What to do - Filter this material down to the lines that hold "picture", copying each one.

>> start Dataset entries

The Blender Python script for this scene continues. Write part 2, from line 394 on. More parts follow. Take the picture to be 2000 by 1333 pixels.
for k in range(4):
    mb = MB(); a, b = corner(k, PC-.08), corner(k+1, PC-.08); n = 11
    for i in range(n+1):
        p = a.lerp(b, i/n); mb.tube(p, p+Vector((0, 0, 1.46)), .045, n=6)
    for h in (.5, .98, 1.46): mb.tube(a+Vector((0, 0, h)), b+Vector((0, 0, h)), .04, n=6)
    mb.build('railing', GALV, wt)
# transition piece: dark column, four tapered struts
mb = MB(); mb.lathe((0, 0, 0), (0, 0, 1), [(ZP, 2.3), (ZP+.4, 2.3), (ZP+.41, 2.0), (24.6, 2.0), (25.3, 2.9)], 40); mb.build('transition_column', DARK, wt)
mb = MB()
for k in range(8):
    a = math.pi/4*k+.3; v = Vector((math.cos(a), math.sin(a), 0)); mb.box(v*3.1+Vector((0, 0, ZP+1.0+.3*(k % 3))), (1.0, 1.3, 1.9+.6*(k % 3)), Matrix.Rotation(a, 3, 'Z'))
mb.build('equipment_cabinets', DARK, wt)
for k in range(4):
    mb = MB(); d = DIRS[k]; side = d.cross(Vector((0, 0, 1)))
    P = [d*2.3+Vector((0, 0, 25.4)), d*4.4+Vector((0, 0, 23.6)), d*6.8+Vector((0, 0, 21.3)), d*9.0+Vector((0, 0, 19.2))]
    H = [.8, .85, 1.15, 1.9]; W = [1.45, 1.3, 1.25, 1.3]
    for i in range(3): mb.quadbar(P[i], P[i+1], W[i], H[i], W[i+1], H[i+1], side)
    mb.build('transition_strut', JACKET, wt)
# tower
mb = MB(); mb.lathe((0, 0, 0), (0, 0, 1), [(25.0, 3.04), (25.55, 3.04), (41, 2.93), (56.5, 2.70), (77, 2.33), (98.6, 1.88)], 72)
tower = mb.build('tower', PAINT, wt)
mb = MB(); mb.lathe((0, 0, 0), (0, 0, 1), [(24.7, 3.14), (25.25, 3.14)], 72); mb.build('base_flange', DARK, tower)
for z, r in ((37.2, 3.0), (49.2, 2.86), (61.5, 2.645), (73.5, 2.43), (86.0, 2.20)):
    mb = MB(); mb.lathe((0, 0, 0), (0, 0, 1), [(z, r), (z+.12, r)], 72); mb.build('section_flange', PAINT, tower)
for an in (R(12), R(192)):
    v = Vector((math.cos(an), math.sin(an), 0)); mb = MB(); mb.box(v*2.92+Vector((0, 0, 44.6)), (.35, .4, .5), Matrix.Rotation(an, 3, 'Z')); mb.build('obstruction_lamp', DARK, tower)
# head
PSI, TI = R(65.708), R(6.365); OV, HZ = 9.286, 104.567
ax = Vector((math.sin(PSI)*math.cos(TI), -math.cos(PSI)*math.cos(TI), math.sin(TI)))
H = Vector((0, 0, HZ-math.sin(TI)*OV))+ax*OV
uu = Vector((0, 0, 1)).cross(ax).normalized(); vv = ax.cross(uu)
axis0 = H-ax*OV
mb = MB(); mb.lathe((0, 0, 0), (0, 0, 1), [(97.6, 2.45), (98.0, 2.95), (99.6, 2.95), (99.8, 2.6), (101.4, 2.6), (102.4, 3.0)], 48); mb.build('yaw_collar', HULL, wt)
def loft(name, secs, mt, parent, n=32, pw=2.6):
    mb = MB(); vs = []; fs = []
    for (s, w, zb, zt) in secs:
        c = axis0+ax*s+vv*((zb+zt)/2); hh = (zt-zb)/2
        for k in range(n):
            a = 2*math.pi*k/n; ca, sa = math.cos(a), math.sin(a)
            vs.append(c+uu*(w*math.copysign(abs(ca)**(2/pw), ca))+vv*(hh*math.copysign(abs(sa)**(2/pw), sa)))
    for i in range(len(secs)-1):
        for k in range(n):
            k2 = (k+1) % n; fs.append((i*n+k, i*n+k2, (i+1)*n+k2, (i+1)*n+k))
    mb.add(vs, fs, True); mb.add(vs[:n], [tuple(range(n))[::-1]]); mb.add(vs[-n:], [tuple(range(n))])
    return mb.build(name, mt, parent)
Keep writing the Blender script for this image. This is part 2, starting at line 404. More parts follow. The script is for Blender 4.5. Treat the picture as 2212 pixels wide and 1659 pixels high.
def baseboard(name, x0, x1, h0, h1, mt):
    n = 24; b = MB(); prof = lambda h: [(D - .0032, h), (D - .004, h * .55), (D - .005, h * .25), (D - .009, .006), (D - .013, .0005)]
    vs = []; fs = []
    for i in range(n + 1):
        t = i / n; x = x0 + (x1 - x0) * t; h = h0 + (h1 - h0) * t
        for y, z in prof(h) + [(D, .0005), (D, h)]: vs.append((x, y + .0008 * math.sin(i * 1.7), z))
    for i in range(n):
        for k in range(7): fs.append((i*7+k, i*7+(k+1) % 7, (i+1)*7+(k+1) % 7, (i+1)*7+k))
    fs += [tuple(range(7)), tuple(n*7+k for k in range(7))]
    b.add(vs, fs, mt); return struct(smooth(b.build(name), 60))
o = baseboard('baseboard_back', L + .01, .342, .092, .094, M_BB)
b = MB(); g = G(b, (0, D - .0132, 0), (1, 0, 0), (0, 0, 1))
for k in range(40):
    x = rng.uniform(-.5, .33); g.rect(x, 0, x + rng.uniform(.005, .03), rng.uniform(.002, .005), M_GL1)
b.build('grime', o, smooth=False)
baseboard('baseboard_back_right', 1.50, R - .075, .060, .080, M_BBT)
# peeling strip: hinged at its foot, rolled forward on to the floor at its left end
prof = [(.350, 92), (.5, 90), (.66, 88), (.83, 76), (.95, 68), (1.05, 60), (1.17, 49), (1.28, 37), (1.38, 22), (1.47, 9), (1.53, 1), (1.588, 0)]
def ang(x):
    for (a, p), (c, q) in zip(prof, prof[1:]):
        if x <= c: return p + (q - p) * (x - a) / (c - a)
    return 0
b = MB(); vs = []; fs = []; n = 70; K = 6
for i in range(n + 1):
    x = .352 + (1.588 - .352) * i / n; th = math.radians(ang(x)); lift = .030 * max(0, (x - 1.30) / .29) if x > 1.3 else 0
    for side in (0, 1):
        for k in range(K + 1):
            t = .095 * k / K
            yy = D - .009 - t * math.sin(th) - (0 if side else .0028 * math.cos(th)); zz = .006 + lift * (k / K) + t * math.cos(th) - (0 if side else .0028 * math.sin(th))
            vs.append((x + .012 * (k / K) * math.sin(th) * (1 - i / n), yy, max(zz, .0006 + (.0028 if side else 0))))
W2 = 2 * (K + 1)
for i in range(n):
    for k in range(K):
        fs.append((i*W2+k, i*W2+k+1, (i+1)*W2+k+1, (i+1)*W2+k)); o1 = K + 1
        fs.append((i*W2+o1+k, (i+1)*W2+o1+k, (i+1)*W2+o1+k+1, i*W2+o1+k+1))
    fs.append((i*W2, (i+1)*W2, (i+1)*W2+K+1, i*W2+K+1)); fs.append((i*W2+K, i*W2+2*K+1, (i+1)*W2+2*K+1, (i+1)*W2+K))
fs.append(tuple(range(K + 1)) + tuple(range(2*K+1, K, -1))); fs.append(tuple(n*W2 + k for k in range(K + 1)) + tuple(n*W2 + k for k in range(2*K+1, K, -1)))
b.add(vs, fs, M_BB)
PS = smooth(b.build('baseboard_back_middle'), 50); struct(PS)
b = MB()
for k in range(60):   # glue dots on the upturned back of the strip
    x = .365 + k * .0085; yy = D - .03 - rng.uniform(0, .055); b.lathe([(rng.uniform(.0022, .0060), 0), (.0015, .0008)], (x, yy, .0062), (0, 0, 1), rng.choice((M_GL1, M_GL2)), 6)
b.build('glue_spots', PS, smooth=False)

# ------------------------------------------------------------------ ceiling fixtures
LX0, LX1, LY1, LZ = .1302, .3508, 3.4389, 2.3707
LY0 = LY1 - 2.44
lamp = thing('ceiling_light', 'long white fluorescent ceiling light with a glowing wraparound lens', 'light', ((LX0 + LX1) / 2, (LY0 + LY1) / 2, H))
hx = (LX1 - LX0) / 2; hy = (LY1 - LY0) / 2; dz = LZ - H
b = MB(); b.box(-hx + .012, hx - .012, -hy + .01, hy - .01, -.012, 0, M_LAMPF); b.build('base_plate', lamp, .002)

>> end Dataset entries

Written reply -
The Blender Python script for this scene continues. Write part 2, from line 394 on. More parts follow. Take the picture to be 2000 by 1333 pixels.
Keep writing the Blender script for this image. This is part 2, starting at line 404. More parts follow. The script is for Blender 4.5. Treat the picture as 2212 pixels wide and 1659 pixels high.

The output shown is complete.